_MATERIAL PROVIDED_
┄┄┄┄┄┄┄┄┄┄┄┄┄┄┄┄┄┄┄┄
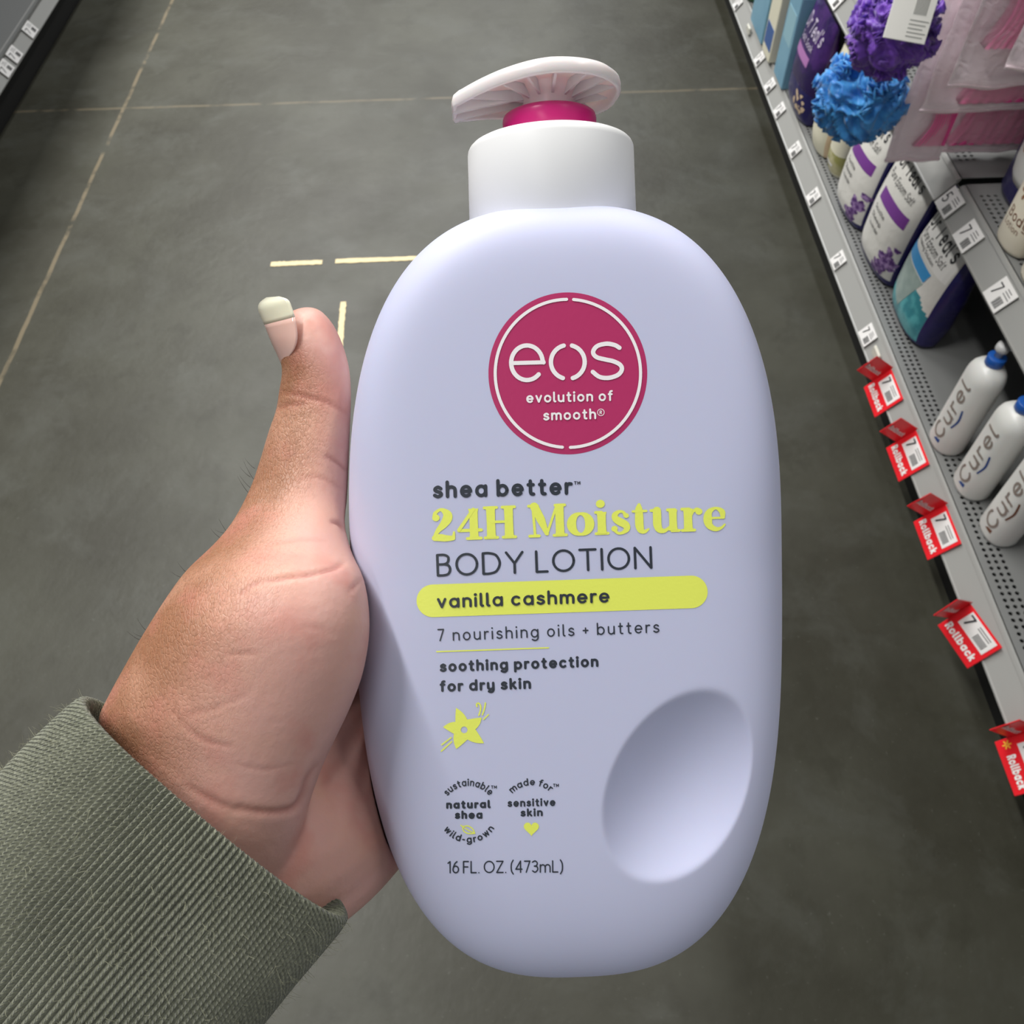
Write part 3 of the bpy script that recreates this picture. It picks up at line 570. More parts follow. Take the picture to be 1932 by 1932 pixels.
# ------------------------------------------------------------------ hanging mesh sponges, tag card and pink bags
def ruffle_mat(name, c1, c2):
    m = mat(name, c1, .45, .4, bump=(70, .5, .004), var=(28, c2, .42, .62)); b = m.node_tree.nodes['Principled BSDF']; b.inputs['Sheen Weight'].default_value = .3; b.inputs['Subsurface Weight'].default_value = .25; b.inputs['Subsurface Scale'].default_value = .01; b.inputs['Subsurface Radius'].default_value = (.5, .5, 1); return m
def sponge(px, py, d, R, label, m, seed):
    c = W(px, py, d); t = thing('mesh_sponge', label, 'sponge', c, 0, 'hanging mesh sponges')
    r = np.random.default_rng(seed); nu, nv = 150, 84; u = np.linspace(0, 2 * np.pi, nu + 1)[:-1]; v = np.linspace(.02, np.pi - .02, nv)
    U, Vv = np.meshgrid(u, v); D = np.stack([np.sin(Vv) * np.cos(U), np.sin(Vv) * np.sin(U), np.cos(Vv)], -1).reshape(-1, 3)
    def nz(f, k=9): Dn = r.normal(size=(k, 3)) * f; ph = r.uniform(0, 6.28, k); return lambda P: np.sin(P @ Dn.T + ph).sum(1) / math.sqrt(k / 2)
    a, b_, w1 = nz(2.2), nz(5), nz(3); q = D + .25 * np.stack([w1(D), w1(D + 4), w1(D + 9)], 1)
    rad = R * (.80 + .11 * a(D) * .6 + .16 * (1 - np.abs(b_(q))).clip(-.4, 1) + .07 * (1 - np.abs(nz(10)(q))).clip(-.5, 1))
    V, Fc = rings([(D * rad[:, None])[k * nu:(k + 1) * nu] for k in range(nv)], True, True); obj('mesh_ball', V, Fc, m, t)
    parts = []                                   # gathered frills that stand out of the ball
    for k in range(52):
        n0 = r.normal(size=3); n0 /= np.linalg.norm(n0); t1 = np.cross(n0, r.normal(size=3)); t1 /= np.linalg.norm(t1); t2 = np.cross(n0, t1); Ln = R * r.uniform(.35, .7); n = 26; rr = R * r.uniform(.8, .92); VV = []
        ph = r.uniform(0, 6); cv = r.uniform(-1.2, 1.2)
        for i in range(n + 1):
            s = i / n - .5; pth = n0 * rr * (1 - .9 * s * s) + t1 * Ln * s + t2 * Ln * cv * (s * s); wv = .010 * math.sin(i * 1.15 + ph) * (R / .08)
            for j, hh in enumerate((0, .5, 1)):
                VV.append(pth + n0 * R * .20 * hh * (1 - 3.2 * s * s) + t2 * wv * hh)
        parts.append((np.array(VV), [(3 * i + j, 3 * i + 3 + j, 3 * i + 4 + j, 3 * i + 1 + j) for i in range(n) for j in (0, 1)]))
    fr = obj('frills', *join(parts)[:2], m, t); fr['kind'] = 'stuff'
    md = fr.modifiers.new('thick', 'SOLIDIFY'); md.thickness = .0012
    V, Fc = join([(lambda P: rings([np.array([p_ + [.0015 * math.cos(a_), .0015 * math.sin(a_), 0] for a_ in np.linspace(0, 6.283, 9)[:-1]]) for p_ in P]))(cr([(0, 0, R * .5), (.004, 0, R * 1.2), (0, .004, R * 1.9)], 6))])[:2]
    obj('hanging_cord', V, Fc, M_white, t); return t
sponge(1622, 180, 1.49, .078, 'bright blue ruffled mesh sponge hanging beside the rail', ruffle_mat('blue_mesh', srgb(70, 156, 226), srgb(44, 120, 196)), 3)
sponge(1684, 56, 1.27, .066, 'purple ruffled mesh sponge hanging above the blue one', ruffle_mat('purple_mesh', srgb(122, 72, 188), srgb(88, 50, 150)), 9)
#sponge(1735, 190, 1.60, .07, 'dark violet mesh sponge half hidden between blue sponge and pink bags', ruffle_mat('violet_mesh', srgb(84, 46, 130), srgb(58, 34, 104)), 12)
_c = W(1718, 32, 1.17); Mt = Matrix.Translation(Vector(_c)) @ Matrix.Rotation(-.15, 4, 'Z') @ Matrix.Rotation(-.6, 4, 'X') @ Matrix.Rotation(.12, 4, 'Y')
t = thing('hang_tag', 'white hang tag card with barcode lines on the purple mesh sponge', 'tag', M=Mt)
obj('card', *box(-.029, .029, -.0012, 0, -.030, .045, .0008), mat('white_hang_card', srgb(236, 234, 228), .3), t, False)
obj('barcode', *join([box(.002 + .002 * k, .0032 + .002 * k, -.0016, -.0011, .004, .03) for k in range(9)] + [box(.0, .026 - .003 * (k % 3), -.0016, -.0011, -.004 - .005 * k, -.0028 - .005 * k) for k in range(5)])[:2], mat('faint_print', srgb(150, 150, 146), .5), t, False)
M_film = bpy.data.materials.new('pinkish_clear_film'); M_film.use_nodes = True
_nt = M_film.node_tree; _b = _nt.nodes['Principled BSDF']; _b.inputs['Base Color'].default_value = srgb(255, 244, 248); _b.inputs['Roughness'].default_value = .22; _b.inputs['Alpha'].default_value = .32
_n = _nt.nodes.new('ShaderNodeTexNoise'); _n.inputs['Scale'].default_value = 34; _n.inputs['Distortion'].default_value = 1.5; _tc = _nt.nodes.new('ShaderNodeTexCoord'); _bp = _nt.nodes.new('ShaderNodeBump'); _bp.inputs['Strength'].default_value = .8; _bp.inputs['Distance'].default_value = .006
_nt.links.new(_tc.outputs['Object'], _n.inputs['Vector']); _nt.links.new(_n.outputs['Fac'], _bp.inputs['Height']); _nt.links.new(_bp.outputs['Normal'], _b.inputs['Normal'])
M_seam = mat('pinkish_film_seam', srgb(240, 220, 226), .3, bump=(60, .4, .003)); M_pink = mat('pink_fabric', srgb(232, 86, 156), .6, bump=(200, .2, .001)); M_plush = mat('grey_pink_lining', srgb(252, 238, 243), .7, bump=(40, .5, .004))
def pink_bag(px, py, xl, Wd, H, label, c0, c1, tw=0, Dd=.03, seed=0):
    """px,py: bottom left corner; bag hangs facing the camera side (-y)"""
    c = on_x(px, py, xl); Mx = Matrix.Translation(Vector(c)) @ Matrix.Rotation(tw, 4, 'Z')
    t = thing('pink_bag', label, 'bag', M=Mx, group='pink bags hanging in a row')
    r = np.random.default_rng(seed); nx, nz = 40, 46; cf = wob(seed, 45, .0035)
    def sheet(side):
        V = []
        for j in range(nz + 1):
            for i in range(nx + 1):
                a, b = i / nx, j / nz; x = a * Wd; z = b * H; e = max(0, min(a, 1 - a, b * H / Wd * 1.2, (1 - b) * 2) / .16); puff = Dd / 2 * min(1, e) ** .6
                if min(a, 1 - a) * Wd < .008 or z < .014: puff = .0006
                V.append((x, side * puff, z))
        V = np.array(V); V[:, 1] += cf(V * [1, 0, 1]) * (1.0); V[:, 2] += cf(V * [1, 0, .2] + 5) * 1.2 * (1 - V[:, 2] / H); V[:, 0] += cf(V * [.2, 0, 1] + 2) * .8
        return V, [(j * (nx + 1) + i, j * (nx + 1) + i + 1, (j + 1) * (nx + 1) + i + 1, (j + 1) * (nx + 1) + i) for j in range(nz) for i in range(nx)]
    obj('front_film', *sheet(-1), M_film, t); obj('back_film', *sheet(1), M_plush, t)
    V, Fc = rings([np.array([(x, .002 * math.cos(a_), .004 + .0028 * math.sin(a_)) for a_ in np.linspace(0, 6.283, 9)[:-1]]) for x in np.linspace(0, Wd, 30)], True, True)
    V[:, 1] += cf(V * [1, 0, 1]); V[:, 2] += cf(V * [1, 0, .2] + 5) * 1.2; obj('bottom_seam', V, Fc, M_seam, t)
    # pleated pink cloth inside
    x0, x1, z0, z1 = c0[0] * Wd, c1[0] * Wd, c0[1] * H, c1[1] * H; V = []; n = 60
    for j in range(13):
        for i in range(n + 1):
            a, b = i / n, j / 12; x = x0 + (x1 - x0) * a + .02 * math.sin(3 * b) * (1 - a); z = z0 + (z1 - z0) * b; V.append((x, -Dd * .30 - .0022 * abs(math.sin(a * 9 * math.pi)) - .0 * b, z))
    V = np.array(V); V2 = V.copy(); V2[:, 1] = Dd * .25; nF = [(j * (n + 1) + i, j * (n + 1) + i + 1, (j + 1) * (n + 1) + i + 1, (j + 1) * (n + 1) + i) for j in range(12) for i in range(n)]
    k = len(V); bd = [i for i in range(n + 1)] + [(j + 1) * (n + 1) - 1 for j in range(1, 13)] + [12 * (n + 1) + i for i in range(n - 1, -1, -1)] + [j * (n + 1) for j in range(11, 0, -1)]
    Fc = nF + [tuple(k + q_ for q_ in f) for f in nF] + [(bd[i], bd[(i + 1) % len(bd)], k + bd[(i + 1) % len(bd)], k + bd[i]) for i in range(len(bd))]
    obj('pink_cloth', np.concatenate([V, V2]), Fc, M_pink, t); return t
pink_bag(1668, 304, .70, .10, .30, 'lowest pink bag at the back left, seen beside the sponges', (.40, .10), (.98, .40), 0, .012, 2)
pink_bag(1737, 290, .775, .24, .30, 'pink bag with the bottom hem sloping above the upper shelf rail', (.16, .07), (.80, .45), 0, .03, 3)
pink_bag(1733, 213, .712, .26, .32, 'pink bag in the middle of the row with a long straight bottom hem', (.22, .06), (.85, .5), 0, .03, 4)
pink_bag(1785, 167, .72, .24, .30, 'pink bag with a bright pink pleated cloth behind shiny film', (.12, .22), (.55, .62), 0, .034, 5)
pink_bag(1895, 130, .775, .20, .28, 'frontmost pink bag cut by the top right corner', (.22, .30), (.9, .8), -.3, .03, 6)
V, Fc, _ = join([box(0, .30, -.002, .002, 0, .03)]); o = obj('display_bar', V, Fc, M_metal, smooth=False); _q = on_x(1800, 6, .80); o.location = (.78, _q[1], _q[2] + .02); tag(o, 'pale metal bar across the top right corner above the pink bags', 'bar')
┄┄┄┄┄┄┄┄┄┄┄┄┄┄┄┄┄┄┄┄
_TASK DESCRIPTION_
Go through the listing above and pull out each line containing the word "that".

_RESULT BELOW_
Write part 3 of the bpy script that recreates this picture. It picks up at line 570. More parts follow. Take the picture to be 1932 by 1932 pixels.
    parts = []                                   # gathered frills that stand out of the ball